Mike Brophy wrote in the 2004-05 The Hockey News Yearbook, of his 46th-best player in the NHL: “He’s 25, already has seven NHL seasons to his credit and is now the leader of the Sharks. Best of all? His best is yet to come.”

Brophy was right, but you can argue McCauley had a better 2003-04.

As Damphousse, in his final NHL year, saw less and less ice time — from October to December, the 36-year-old averaged 18:58 a game, and from January until the end of the regular season, he averaged just 15:34 — McCauley emerged, potting 20 goals, and playing big minutes in every situation. After January 1st, McCauley’s time on ice would trail only Marleau among team forwards.

The 26-year-old centerman would join Ron Wilson at the 2004 NHL Awards show. Wilson was nominated for the Jack Adams Award; McCauley became just the second (and last) Shark to be named a Selke Trophy finalist.

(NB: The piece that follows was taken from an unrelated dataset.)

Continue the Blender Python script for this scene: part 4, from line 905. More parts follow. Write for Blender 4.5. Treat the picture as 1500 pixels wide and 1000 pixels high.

On next year’s San Jose Sharks, Logan Couture, Evander Kane, and Tomas Hertl are the marquee names, but Timo Meier has a chance to emerge as the hidden engine of a resurgent San Jose squad.

He won’t be a big secret, of course: The 24-year-old already has a 30-goal campaign under his belt. And he won’t be winning any Selkes.

But like McCauley in 2003-04, Meier has the ability to be arguably the most important Sharks forward next season.